Even in the place England then occupied, you found it hard not to punch the air, too, as Smith rode out the last of the perils – cross-batting Moeen Ali to the rope and fencing a cut shot into fresh air – to deposit the effortless whip off his pads with which he claimed his 200. It was an everyman’s knock; evidence for you and me that it is possible to struggle in sport, be told you are something you are not, be dropped for three years, and still reach the top. It has taken a special kind of self-belief, considering the way England have chewed Smith up in the past six years.

This is the ground where he took his Baggy Green and debuted in 2010 – anonymously, with 13 runs and three wickets in a Test against Pakistan – in the days when they wanted to make him a leg-spinner. An ignominious ensuing winter Ashes soon took him into exile.

This is also the ground where he had looked inauspicious again when he returned two years ago and scratched three runs in two innings. He averaged 25 as he entered the last Test of that 2013 Ashes series. Then at The Oval he became the youngest Australian since Ricky Ponting to make an Ashes century – striding down the track and deposited Jonathan Trott over the fence to reach the landmark. But no one saw a legend in the making. Just a nervy  No 6 who looked like he was batting a few places too high up the order.

Australia certainly has a legend to celebrate now. This innings has revealed the quality Smith has of internalising mistakes and eradicating them. He had contributed to a general, foolish disdain for Moeen in Cardiff but here was something else. As day followed night, the England off-spinner’s bad balls came and Smith was around to  dispatch them.

Steve Smith celebrates his double-century in the second Ashes Test


It was not an innings entirely devoid of imperfections. Shots were overreached for, when the full ball on fourth stump left him with too much ground to cover from his station back behind leg. One such ball, seam scrambled, from Stuart Broad in the Thursday afternoon sunshine offered Joe Root a catch. No matter.

The technicians say that Smith’s shuffle across the crease is mitigated by his motionlessness at the ball’s point of release, yet to score 215 runs with lateral movement like his defies every preconceived notion about modern cricket. Smith’s leg stump is exposed. His pads are offered up in encouragement to bowlers – and all in a world where such flaws are committed to video analysis, memory and strategy as something to exploit. Jimmy Anderson tried a game of bluff on Thursday – drawing him across the crease with balls to the fourth stump, then throwing one in at the base of leg.

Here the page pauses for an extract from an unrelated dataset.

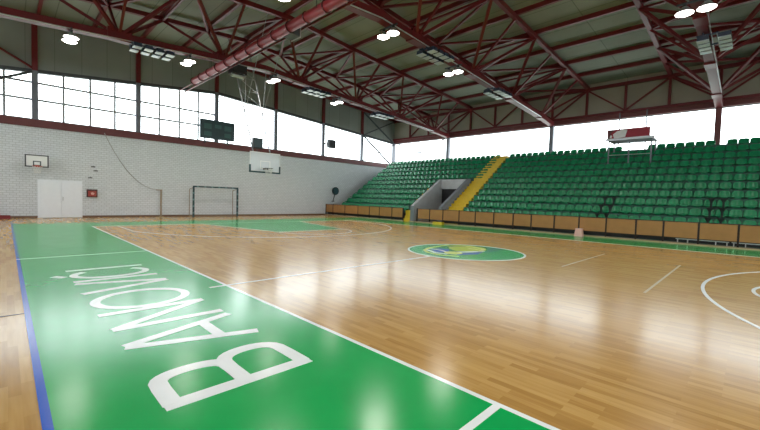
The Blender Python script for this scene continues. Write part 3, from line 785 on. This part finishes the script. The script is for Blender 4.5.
MB().box(-9.06, -8.88, BYY-.09, BYY, 2.70, 2.80).build('rim_plate', M['rim'], rr)
def net(c, r, h, name, par):
    n = MB()
    for k in range(12):
        a0 = 2*math.pi*k/12
        for sg in (1, -1):
            p = [(c[0]+q*math.cos(a0+sg*d), c[1]+q*math.sin(a0+sg*d), c[2]-z) for q, d, z in ((r, 0, 0), (r*.82, .26, h*.33), (r*.64, .52, h*.66), (r*.56, .78, h))]
            n.path(p, .006, 4)
    n.build(name, M['net'], par)
net((-8.97, BYY-.27, 2.73), .2, .36, 'net', wb)

# ------------------------------------------------------------------ big hanging backstop
bs = thing('basketball_backstop', 'large white backboard with hoop hanging from the roof before the end wall', 'hoop', (-.03, 12.8, 3.4))
X_0, X_1, ZB, ZT, YB = -.93, .87, 2.86, 3.93, 12.8
MB().box(X_0, X_1, YB, YB+.03, ZB, ZT).build('backboard', M['glassb'], bs)
bo = MB(); bo.box(X_0-.02, X_1+.02, YB-.03, YB+.05, ZB-.06, ZB+.03); bo.box(X_0-.02, X_0+.06, YB-.03, YB+.05, ZB, ZB+.36); bo.box(X_1-.06, X_1+.02, YB-.03, YB+.05, ZB, ZB+.36)
bo.build('edge_padding', M['teald'], bs)
board_frame(MB(), X_0, X_1, ZB+.02, ZT, YB-.004, YB, .04).build('white_border', M['bwhite'], bs)
board_frame(MB(), -.33, .27, 3.02, 3.47, YB-.004, YB, .045).build('target_square', M['bwhite'], bs)
cxb = -.03
rr = MB().torus((cxb, YB-.38, 3.05), .225, .012).build('rim', M['dark'], bs)
MB().box(cxb-.12, cxb+.12, YB-.17, YB, 2.98, 3.07).build('rim_plate', M['dark'], rr)
net((cxb, YB-.38, 3.04), .225, .42, 'net', bs)
fm = MB()
T = lambda s: ((cxb+.6*s, 16.4, 10.9), (cxb+.5*s, YB+.12, 3.3))
for s in (-1, 1): fm.tube(*T(s), .035, 8)
for k in range(7):
    a = Vector(T(-1)[0]).lerp(Vector(T(-1)[1]), .1+.11*k); b = Vector(T(1)[0]).lerp(Vector(T(1)[1]), .1+.11*(k+1))
    fm.tube(a, b, .014, 6)
    fm.tube(Vector(T(-1)[0]).lerp(Vector(T(-1)[1]), .1+.11*(k+1)), b, .014, 6)
fm.build('mast_frame', M['muntin'], bs)
sy = MB()
for s in (-1, 1):
    m_ = Vector(T(s)[0]).lerp(Vector(T(s)[1]), .62)
    sy.tube(m_, (cxb+.6*s, 14.03, 8.65), .018, 6); sy.tube(m_, (cxb+.6*s, 11.7, 10.9), .015, 6)
    sy.tube(Vector(T(s)[1])+Vector((0, 0, .45)), (X_1*.9 if s > 0 else X_0*.9, YB+.04, ZT-.1), .018, 6)
sy.build('stay', M['muntin'], bs)
sc_ = thing('shot_clock', 'black box shot clock above the hanging backboard', 'clock', (-.42, 13.0, 4.35))
MB().box(-.70, -.16, 12.86, 13.06, 4.12, 4.68).build('housing', M['black'], sc_)
MB().box(-.66, -.20, 12.85, 12.86, 4.18, 4.62).build('display', M['screen'], sc_)
MB().tube((-.43, 13.0, 4.12), (-.43, 12.95, 3.6), .02, 6).build('bracket', M['dark'], sc_)

# ------------------------------------------------------------------ things on the end wall
dr = MB().box(-8.93, -7.02, WY-.06, WY, 0, 2.08).build('door_1', M['doorw']); dr['kind'] = 'structure'; dr['label'] = 'white double door in the brick wall'; dr['category'] = 'door'
MB().box(-8.80, -8.0, WY-.10, WY-.06, .02, 1.95).build('door_leaf', M['doorw'], dr); MB().box(-7.95, -7.15, WY-.10, WY-.06, .02, 1.95).build('door_leaf', M['doorw'], dr)
MB().tube((-7.88, WY-.12, .95), (-7.88, WY-.12, 1.15), .015).build('door_handle', M['steel'], dr)
fb = thing('fire_cabinet', 'dark red fire hose cabinet with pale emblem beside the white door', 'cabinet', (-6.58, WY, 1.4))
MB().box(-6.83, -6.33, WY-.12, WY, 1.17, 1.63).build('frame', M['firedark'], fb)
MB().box(-6.77, -6.39, WY-.135, WY-.12, 1.22, 1.54).build('door', M['firered'], fb)
MB().add([(-6.63, WY-.14, 1.33), (-6.52, WY-.14, 1.31), (-6.47, WY-.14, 1.40), (-6.55, WY-.14, 1.46), (-6.65, WY-.14, 1.44),
          (-6.63, WY-.133, 1.33), (-6.52, WY-.133, 1.31), (-6.47, WY-.133, 1.40), (-6.55, WY-.133, 1.46), (-6.65, WY-.133, 1.44)],
         [(0,1,2,3,4), (9,8,7,6,5)]+[(i, 5+i, 5+(i+1) % 5, (i+1) % 5) for i in range(5)]).build('emblem', M['pink'], fb, label='pale emblem')
for (x, z, l) in ((-6.52, 2.95, 'small dark hook high above the fire cabinet, upper of three'), (-6.40, 2.72, 'small dark hook above the fire cabinet, middle of three'), (-6.66, 2.30, 'small dark hook above the fire cabinet, lowest of three')):
    h = MB(); h.box(x-.10, x+.10, WY-.03, WY, z-.03, z+.03); h.tube((x, WY-.03, z), (x, WY-.12, z), .015, 6); h.tube((x, WY-.12, z-.01), (x, WY-.12, z+.06), .015, 6)
    tag(h.build('wall_hook', M['dark']), l, 'hook', 'hooks on the brick wall')
nt_ = thing('net_post', 'thin brown post standing before the brick wall left of the goal', 'post', (-3.02, 20.95, 0))
MB().tube((-3.02, 20.9, .03), (-3.02, 20.9, 1.72), .05, 10).build('shaft', M['rustpost'], nt_)
MB().box(-3.16, -2.88, 20.76, 21.04, 0.003, .035).build('base_plate', M['rustpost'], nt_)
MB().box(-3.30, -2.95, 20.87, 20.93, 1.70, 1.76).build('arm', M['rustpost'], nt_)
cpts = []
A_, B_, C_ = Vector((-6.0, WY-.108, 4.98)), Vector((-4.7, WY-.03, 1.9)), Vector((-3.308, 20.91, 1.74))
for k in range(15):
    t = k/14; cpts.append(A_*(1-t)**2+B_*2*t*(1-t)+C_*t*t)
tag(MB().path(cpts, .02, 6).build('cable', M['cable']), 'pale grey cable drooping from the red beam to the thin post', 'cable')
sb = thing('scoreboard', 'dark teal scoreboard on the red beam before the end wall windows', 'scoreboard', (.5, WY-.25, 5.4))
MB().box(-.70, 1.68, WY-.40, WY-.18, 5.44, 6.74).build('cabinet', M['teald'], sb)
MB().box(-.64, 1.62, WY-.41, WY-.40, 5.50, 6.68).build('display', M['screen'], sb)
for x, z, w_, h_ in ((-.45, 6.1, .5, .35), (-.45, 5.62, .5, .3), (.95, 6.1, .5, .35), (.95, 5.62, .5, .3), (.28, 6.2, .45, .25)):
    MB().box(x, x+w_, WY-.415, WY-.41, z, z+h_).build('digit_field', M['screen2'], sb)
bk2 = MB()
for x in (-.3, 1.3): bk2.box(x-.04, x+.04, WY-.2, WY-.08, 5.15, 6.3)
bk2.build('bracket', M['dark'], sb)
sp = thing('wall_speaker', 'black loudspeaker box on a column before the right end wall window', 'speaker', (10.5, WY-.3, 6.4))
MB().box(10.18, 10.92, WY-.55, WY-.2, 6.02, 6.74).build('cabinet', M['dark'], sp)
MB().box(10.24, 10.86, WY-.565, WY-.55, 6.08, 6.68).build('grille', M['black'], sp)
MB().box(9.85, 10.3, WY-.3, WY-.2, 6.3, 6.4).build('bracket', M['dark'], sp)
fn = thing('pedestal_disc', 'black round disc on a thin stem at the wall above the barrier end', 'disc', (11.2, 20.98, 1.3))
MB().tube((11.36, 20.95, 2.2), (11.36, 21.03, 2.2), .36, 24).build('disc', M['teald'], fn)
MB().torus((11.36, 20.94, 2.2), .33, .03, 'y').build('disc_rim', M['black'], fn)
MB().tube((11.12, 21.0, 1.28), (11.3, 21.0, 1.95), .03, 8).build('stem', M['dark'], fn)
MB().box(11.0, 11.24, 20.95, WY-.004, 1.22, 1.28).build('foot', M['dark'], fn)
tag(MB().box(-13.0, -9.98, 20.35, 21.0, 0.0, .16).build('gym_mat', M['mat_red']), 'dark red mat lying along the foot of the brick wall at left', 'mat')

# ------------------------------------------------------------------ sky, camera, colour
w = bpy.data.worlds.new('sky'); SC.world = w; w.use_nodes = True
nt = w.node_tree; bg = nt.nodes['Background']
tc = nt.nodes.new('ShaderNodeTexCoord'); sx = nt.nodes.new('ShaderNodeSeparateXYZ')
cr = nt.nodes.new('ShaderNodeValToRGB')
cr.color_ramp.elements[0].position = .45; cr.color_ramp.elements[0].color = (.45, .48, .46, 1)
cr.color_ramp.elements[1].position = .53; cr.color_ramp.elements[1].color = (.92, .97, 1.0, 1)
mr = nt.nodes.new('ShaderNodeMapRange'); mr.inputs['From Min'].default_value = -1
nt.links.new(tc.outputs['Generated'], sx.inputs[0]); nt.links.new(sx.outputs['Z'], mr.inputs['Value'])
nt.links.new(mr.outputs['Result'], cr.inputs['Fac']); nt.links.new(cr.outputs['Color'], bg.inputs['Color'])
bg.inputs['Strength'].default_value = 4.5

cam = bpy.data.cameras.new('camera'); co = bpy.data.objects.new('camera', cam); COL.objects.link(co)
cam.sensor_width = 36; cam.lens = 36*CF/760; cam.clip_start = .05; cam.clip_end = 200
mw = Matrix((( R2.x, U2.x, -F.x, CC.x), (R2.y, U2.y, -F.y, CC.y), (R2.z, U2.z, -F.z, CC.z), (0,0,0,1)))
co.matrix_world = mw
SC.camera = co
for o in list(bpy.data.objects):
    if '_o' in o: del o['_o']
SC.view_settings.view_transform = 'Standard'; SC.view_settings.look = 'None'
SC.view_settings.gamma = 1; SC.view_settings.use_curve_mapping = False
SC.view_settings.exposure = 0.58
SC.cycles.max_bounces = 10; SC.cycles.diffuse_bounces = 5; SC.cycles.glossy_bounces = 4; SC.cycles.transparent_max_bounces = 12
SC.cycles.use_denoising = True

But stump and pads were untouchable, Smith’s batsmanship is still on a plane higher than anything else we are currently witnessing in cricket and capable of picking up almost most of the shots he seeks. The cover drives had a special kind of sublimity, as he eased and whipped balls drifted in. To the end, the shot selection was nerveless.

It was by the slimmest margin that Root removed Smith, leg before wicket, as evening drew on: one millimetre of leather in the line of the stumps. There was an irony about the infinitesimal strike of the pads.


It is the same territory that Smith and Root find themselves on now, both with career averages in the mid-50s, and the England man marginally the better ahead of this Test. But since January 2013, when his comeback began, Smith has even made Root looked ordinary. The Australian’s average since that point has been 61.60, excluding this knock;  the Englishman’s 52.62. Smith’s edge has included the ability to compile innings overseas, too: 219 in three innings in South Africa, averaging 42 in eight in Asia. England had been his problem: an average of 34 in eight Tests before this match. A problem eradicated now.

The manner of England’s unravelling last night – Gary Ballance castled by a ball he could not find a way out of his crease to reach; Ian Bell playing around a good Josh Hazlewood length, Root wafting – gave added irony to the questions England had publicly asked about Smith’s technique. Broad may not care to be reminded about his words about Smith: “I think it’s an advantage for us with him coming in at No 3 with the Dukes ball in England.”

After winding his way back through the Long Room and reaching the dressing room, Smith reversed to allow Mitchell Johnson to walk out first, stepping back on to an official standing behind him. There was awkwardness from start to finish and the Australians probably laughed at that. They wouldn’t want it any other way.